Frank Stella was born in 1936 in Malden, Massachusetts. After graduating from Princeton University, he moved to New York and began his career with his renowned Black Paintings. Precursors to Minimalism, these paintings garnered immediate recognition: four were included in MoMA’s Sixteen Americans 1959 exhibition, and one was purchased for their permanent collection.
In 1960, Stella had his first solo show at the Leo Castelli Gallery in New York. Throughout the 60s and 70s, he was included in major exhibitions defining art of that time at the Whitney, The Jewish Museum, the Guggenheim, the Metropolitan and MoMA. In 1970, at the age of 34, Stella became the youngest artist to receive a full-scale retrospective at MoMA. In the 70s and 80s, Stella created important series such as the Brazilian and the Exotic Bird; in 1985, Stella began what came to be known as the Moby Dick series. Stella was given a second retrospective exhibition at MoMA in 1987, an act unprecedented for a living artist.

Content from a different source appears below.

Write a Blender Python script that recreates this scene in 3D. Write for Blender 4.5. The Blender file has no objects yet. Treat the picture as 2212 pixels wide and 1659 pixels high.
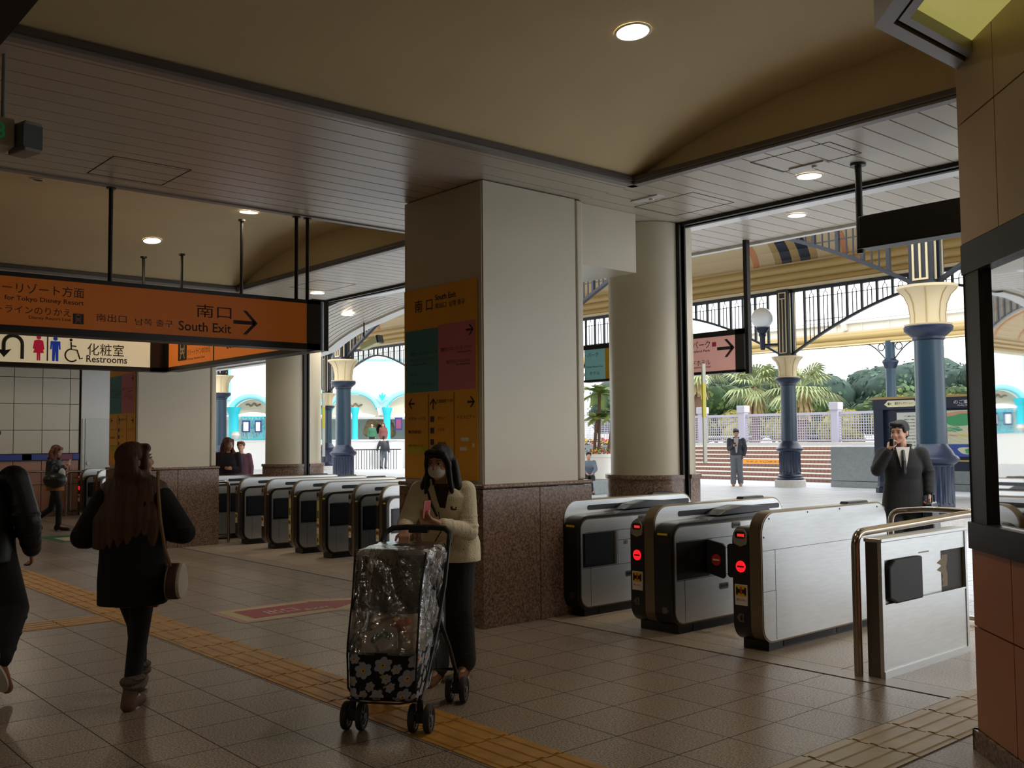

The 1990s produced two major series: Imaginary Places and the Heinrich von Kleist series. One of his largest outdoor sculptures, Prince Frederick of Homburg, was completed and installed outdoors at the National Gallery of Art in 2001. In 2007, the Metropolitan exhibited Frank Stella: Painting into Architecture and Frank Stella on the Roof. His more recent work of the Near East series, the Bali series and the Scarlatti Sonata Kirkpatrick series, Stella continues to work freely in three dimensions.

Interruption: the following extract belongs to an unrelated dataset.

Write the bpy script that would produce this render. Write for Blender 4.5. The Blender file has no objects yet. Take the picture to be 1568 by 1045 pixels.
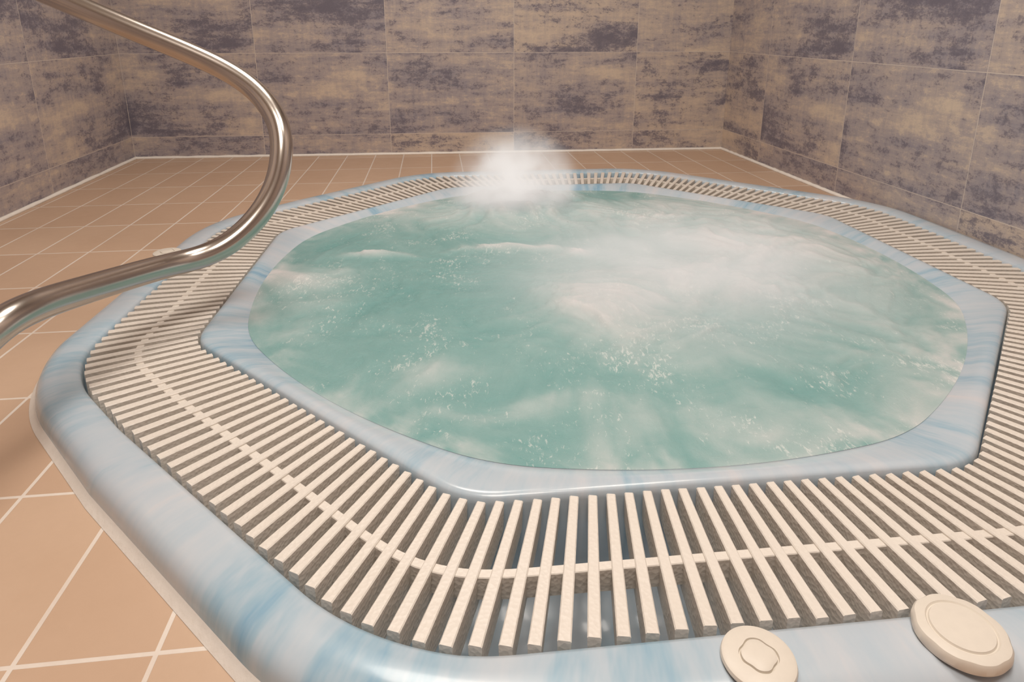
import bpy, bmesh, math, random
from mathutils import Vector, noise
random.seed(4)
scene = bpy.context.scene
scene.view_settings.view_transform = 'Standard'
COL = scene.collection

def lin(r, g, b):
    f = lambda c: (c/255/12.92 if c/255 <= .04045 else ((c/255+.055)/1.055)**2.4)
    return (f(r), f(g), f(b), 1)

def new_obj(name, verts, faces, mat=None, smooth=False, parent=None, loc=(0,0,0)):
    me = bpy.data.meshes.new(name)
    me.from_pydata(verts, [], faces)
    me.update()
    bm = bmesh.new(); bm.from_mesh(me)
    bmesh.ops.recalc_face_normals(bm, faces=bm.faces)
    bm.to_mesh(me); bm.free()
    ob = bpy.data.objects.new(name, me)
    COL.objects.link(ob)
    ob.location = loc
    if mat: me.materials.append(mat)
    if smooth: me.polygons.foreach_set('use_smooth', [True]*len(me.polygons))
    if parent: ob.parent = parent
    return ob

def empty(name, loc=(0,0,0)):
    e = bpy.data.objects.new(name, None); COL.objects.link(e); e.location = loc
    e.empty_display_size = .1
    return e

# ---------------------------------------------------------------- node helpers
class NT:
    def __init__(s, name):
        s.m = bpy.data.materials.new(name); s.m.use_nodes = True
        s.t = s.m.node_tree; s.n = s.t.nodes; s.l = s.t.links
        s.b = s.n.get('Principled BSDF'); s.out = s.n.get('Material Output')
    def add(s, typ, **kw):
        n = s.n.new(typ)
        for k, v in kw.items():
            if k == 'ins':
                for a, b in v.items():
                    if isinstance(b, bpy.types.NodeSocket): s.l.new(b, n.inputs[a])
                    else: n.inputs[a].default_value = b
            else: setattr(n, k, v)
        return n
    def math(s, op, a, b=0.0, clamp=False):
        n = s.n.new('ShaderNodeMath'); n.operation = op; n.use_clamp = clamp
        for i, v in enumerate((a, b)):
            if isinstance(v, bpy.types.NodeSocket): s.l.new(v, n.inputs[i])
            else: n.inputs[i].default_value = v
        return n.outputs[0]
    def mix(s, fac, a, b, blend='MIX'):
        n = s.n.new('ShaderNodeMix'); n.data_type = 'RGBA'; n.blend_type = blend
        for i, v in ((0, fac), (6, a), (7, b)):
            if isinstance(v, bpy.types.NodeSocket): s.l.new(v, n.inputs[i])
            else: n.inputs[i].default_value = v
        return n.outputs[2]
    def ramp(s, fac, stops, interp='LINEAR'):
        n = s.n.new('ShaderNodeValToRGB'); n.color_ramp.interpolation = interp
        e = n.color_ramp.elements
        while len(e) < len(stops): e.new(.5)
        for i, (p, c) in enumerate(stops):
            e[i].position = p; e[i].color = c
        s.l.new(fac, n.inputs[0]); return n.outputs[0]
    def noise(s, vec, scale, detail=4, rough=.5, w=None, dist=0):
        n = s.n.new('ShaderNodeTexNoise')
        if w is not None: n.noise_dimensions = '4D'; s.l.new(w, n.inputs['W'])
        s.l.new(vec, n.inputs['Vector'])
        n.inputs['Scale'].default_value = scale; n.inputs['Detail'].default_value = detail
        n.inputs['Roughness'].default_value = rough; n.inputs['Distortion'].default_value = dist
        return n.outputs['Fac']
    def mapping(s, vec, loc=(0,0,0), rot=(0,0,0), scale=(1,1,1)):
        n = s.n.new('ShaderNodeMapping'); s.l.new(vec, n.inputs[0])
        n.inputs['Location'].default_value = loc; n.inputs['Rotation'].default_value = rot
        n.inputs['Scale'].default_value = scale; return n.outputs[0]
    def set(s, **kw):
        for k, v in kw.items():
            k = k.replace('_', ' ')
            if isinstance(v, bpy.types.NodeSocket): s.l.new(v, s.b.inputs[k])
            else: s.b.inputs[k].default_value = v
    def bump(s, h, strength=.3, dist=.01):
        n = s.n.new('ShaderNodeBump'); n.inputs['Strength'].default_value = strength
        n.inputs['Distance'].default_value = dist; s.l.new(h, n.inputs['Height'])
        s.l.new(n.outputs[0], s.b.inputs['Normal'])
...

In 1983, he was appointed the Charles Eliot Norton Professor of Poetry at Harvard University. In 1986, these lectures were published under the title Working Space.
Stella is the recipient of honorary degrees from Princeton, Bezalel Academy in Jerusalem, Dartmouth College and the Friedrich Schiller University in Germany. In 1989, he received the Ordre des Arts et des Letters from the French government. He was elected Honorary Royal Academician in 1993. In 2000, Stella was first American to have a dedicated gallery space within the Royal Academy’s Summer Exhibition in London Stella was awarded the National Medal of Arts by President Obama in 2009. In 2012, the Kunstmuseum Wolfsburg in Germany exhibited a retrospective of Stella’s works. A retrospective of Mr. Stella works were exhibited at the Whitney Museum of Art in 2015 and it traveled to Fort Worth and the de Young in San Francisco. The Madison Museum of Contemporary Art in Wisconsin exhibited a retrospective of Mr. Stella’s work in prints in 2016 in conjunction with the publication of the revised and updated catalogue raisonne. The exhibition traveled to the Addison Gallery in Massachusetts and the Montgomery Museum of Fine Arts, Alabama in 2017. Frank Stella: Experiment and Change opened at the NSU Art Museum in Fort Lauderdale, Florida in November 2017. The Aldrich Museum’s Frank Stella’s Stars opened in 2020 with installation both in and outdoors. A survey of Mr. Stella’s were on view at the Museum Wiesbaden in Germany where he was awarded the Alexj von Jawlensky Prize in 2022.